Ten-year-old Léon Doré (Antoine L’Écuyer) is not the “normal kid” his exasperated big brother Jérôme (Gabriel Maillé) wants him to be. In Léon’s twisted boy-genius mind, gymnastics rings double as makeshift gallows and treehouses as mortality-testing base-jumping launchpads. While his dad (Daniel Brière) and Jérôme prefer to live life by the book in the ’burbs, Léon and hippie mom Madeleine (Suzanne Clément) believe that in the omelet of life, you’ve gotta break some eggs (preferably against the garage door of buzzkill Mrs. Brisebois).

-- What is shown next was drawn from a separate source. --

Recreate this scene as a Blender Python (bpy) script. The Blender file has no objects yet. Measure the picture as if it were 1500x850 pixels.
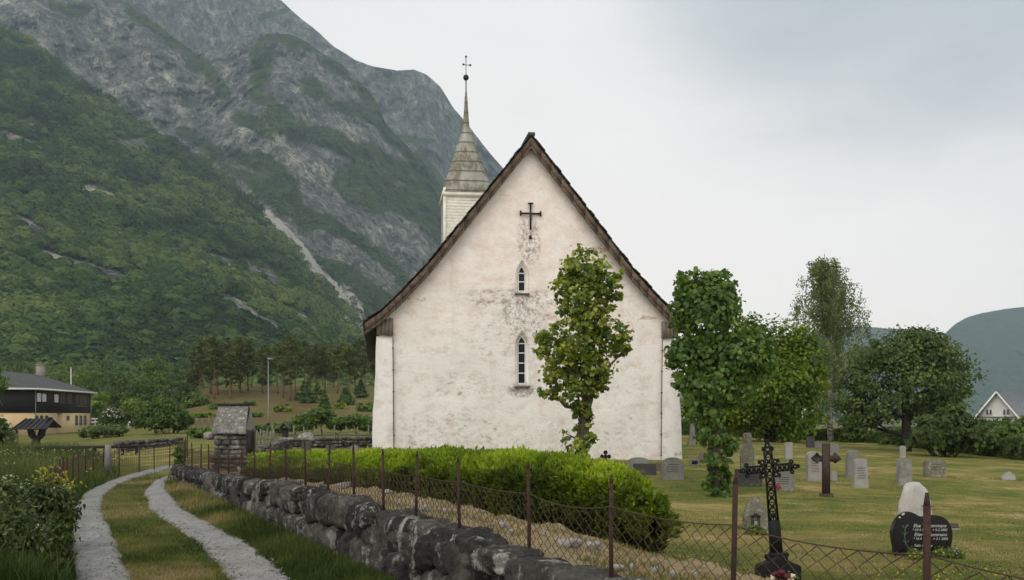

But when Madeleine—seeking sanctuary from the constant cross-examinations of her lawyer husband—leaves Montreal for Greece to start a new life in the summer of ’68, Léon’s antics grow more “accidentally suicidal.” His partner in crime, quite literally, is Léa (Catherine Faucher), a neighborhood girl with problems of her own. Together they plot a visit to Madeleine and dream of normalcy. Writer/director Phillippe Falardeau’s brilliant visualization of Bruno Hébert’s semi-autobiographical novels calls to mind a seamless mélange of Bottle Rocket and Rushmore.

Saturday at 7 p.m. Also at 5 p.m. on Sunday, April 19, at Regal Gallery Place.